**DESCRIPTION OF THE TASK:**
Write out every line of the material exactly as it appears.

□ □ □ □

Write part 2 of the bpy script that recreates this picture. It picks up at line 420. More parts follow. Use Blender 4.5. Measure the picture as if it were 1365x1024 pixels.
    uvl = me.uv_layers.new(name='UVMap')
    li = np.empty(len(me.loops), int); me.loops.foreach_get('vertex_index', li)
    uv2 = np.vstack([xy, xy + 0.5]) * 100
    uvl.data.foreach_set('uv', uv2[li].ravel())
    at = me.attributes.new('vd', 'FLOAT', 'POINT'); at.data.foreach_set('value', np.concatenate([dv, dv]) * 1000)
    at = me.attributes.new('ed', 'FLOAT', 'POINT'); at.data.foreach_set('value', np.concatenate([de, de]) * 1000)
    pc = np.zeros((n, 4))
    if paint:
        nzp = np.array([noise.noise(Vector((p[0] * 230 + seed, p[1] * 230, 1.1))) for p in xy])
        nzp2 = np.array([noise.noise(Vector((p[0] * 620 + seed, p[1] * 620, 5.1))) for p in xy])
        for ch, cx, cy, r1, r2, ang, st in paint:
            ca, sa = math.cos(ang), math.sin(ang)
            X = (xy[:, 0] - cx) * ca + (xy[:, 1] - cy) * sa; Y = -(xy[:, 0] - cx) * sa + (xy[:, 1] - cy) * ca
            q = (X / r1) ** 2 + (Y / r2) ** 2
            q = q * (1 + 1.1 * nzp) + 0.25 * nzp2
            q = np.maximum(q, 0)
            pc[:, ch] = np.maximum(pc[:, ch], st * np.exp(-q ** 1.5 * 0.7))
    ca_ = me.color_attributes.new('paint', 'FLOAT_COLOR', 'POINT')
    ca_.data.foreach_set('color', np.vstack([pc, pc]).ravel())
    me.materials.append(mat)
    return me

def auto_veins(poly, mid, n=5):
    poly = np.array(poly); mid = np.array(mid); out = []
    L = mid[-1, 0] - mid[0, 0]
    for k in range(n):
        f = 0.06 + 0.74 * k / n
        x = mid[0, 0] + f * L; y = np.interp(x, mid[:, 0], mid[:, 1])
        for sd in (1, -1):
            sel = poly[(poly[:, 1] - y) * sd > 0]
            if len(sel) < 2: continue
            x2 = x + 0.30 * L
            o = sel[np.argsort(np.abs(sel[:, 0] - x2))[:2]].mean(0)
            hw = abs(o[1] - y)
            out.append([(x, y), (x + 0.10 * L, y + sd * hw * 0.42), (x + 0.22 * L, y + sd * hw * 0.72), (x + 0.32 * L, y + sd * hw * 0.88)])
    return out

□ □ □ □

**OUTPUT:**
Write part 2 of the bpy script that recreates this picture. It picks up at line 420. More parts follow. Use Blender 4.5. Measure the picture as if it were 1365x1024 pixels.
    uvl = me.uv_layers.new(name='UVMap')
    li = np.empty(len(me.loops), int); me.loops.foreach_get('vertex_index', li)
    uv2 = np.vstack([xy, xy + 0.5]) * 100
    uvl.data.foreach_set('uv', uv2[li].ravel())
    at = me.attributes.new('vd', 'FLOAT', 'POINT'); at.data.foreach_set('value', np.concatenate([dv, dv]) * 1000)
    at = me.attributes.new('ed', 'FLOAT', 'POINT'); at.data.foreach_set('value', np.concatenate([de, de]) * 1000)
    pc = np.zeros((n, 4))
    if paint:
        nzp = np.array([noise.noise(Vector((p[0] * 230 + seed, p[1] * 230, 1.1))) for p in xy])
        nzp2 = np.array([noise.noise(Vector((p[0] * 620 + seed, p[1] * 620, 5.1))) for p in xy])
        for ch, cx, cy, r1, r2, ang, st in paint:
            ca, sa = math.cos(ang), math.sin(ang)
            X = (xy[:, 0] - cx) * ca + (xy[:, 1] - cy) * sa; Y = -(xy[:, 0] - cx) * sa + (xy[:, 1] - cy) * ca
            q = (X / r1) ** 2 + (Y / r2) ** 2
            q = q * (1 + 1.1 * nzp) + 0.25 * nzp2
            q = np.maximum(q, 0)
            pc[:, ch] = np.maximum(pc[:, ch], st * np.exp(-q ** 1.5 * 0.7))
    ca_ = me.color_attributes.new('paint', 'FLOAT_COLOR', 'POINT')
    ca_.data.foreach_set('color', np.vstack([pc, pc]).ravel())
    me.materials.append(mat)
    return me

def auto_veins(poly, mid, n=5):
    poly = np.array(poly); mid = np.array(mid); out = []
    L = mid[-1, 0] - mid[0, 0]
    for k in range(n):
        f = 0.06 + 0.74 * k / n
        x = mid[0, 0] + f * L; y = np.interp(x, mid[:, 0], mid[:, 1])
        for sd in (1, -1):
            sel = poly[(poly[:, 1] - y) * sd > 0]
            if len(sel) < 2: continue
            x2 = x + 0.30 * L
            o = sel[np.argsort(np.abs(sel[:, 0] - x2))[:2]].mean(0)
            hw = abs(o[1] - y)
            out.append([(x, y), (x + 0.10 * L, y + sd * hw * 0.42), (x + 0.22 * L, y + sd * hw * 0.72), (x + 0.32 * L, y + sd * hw * 0.88)])
    return out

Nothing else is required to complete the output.